Lubie takie zestawienia w których Polacy nie są faworytami a to jest właśnie takie starcie. Jeśli Jotko by to wygrał to moim zdaniem będzie już na prawdę bardzo blisko top15 bo Brunson to nie jest jakiś słabiak tylko kozacki zawodnik. Jeśli Krzych wygra to będę pod wrażeniem. Powiem szczerze że tą walką jaram się chyba najbardziej z tych które dotychczas były na ufc z udziałem Polaków. WAR JOTKO
Fatalne zestawienie dla Krzycha. Jeżeli Jotko nie skończy tego jakoś przed czasem, to uwali tu koncertowo. Brunson to koleś, który zapaśniczo ośmieszył Yoela Romero Palacio (sprowadzał go jak chciał), a więc i Polak będzie lądował na plerach. Jeżeli Jotko nie wyczaruje jakiejś Gilotynki przy próbie obalenia, albo nie rozpyka tego w stójce (choć i tu rywal jest bardzo groźny), to będzie kurewsko ciężko.Sercem za Polakiem, ale kasy bym na niego tu nie postawił. Zestawienie podobne (pod kątem "wyzwania") jak Hallamann vs.

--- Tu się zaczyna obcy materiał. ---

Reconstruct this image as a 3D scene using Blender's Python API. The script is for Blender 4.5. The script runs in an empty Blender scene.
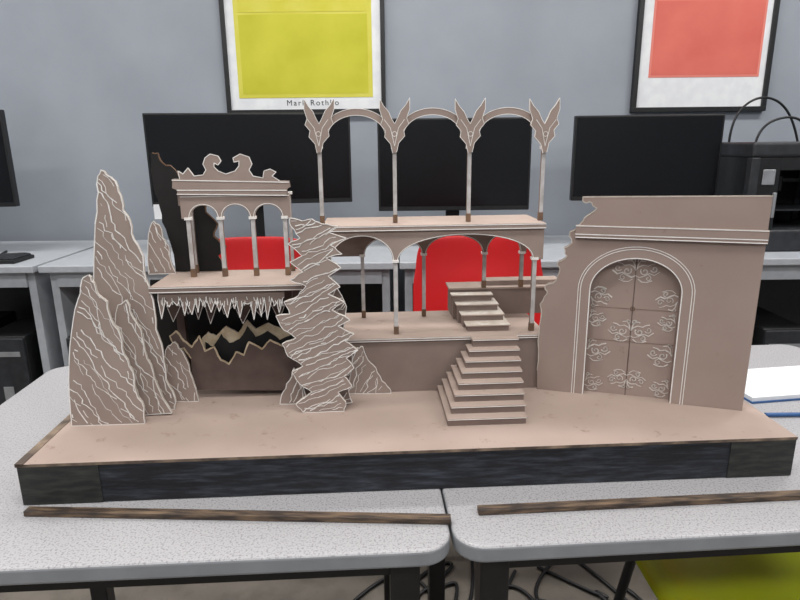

Tibau i obawiam, że wynik też będzie podobny.
Pamiętam jak Krzysiek podpisywał kontrakt z UFC i pojawiały się głosy że to nie ta liga, że szybko wróci z podkulonym ogonem. W praktyce pokazał charakter i ma już 2 wygrane. Brunson wybitnym rywalem nie jest, ale z pewnością będzie sporym wyzwaniem dla umiejętności, a szczególnie zapasów Jotki. Trzymam kciuki za Krzyśka nie tylko dlatego że jest Polakiem, ale dlatego że widzę w nim sporo poprawy i rozwoju, w porównaniu z tym młodym niepewnym Jotką który ledwie 2 lata temu kontrowersyjnie pokonał Velickovicia na MMA Attack, a tym który demolował Tora Troenga na UFC i mam nadzieje że w walce z Brunsonem będzie jeszcze lepszym zawodnikiem.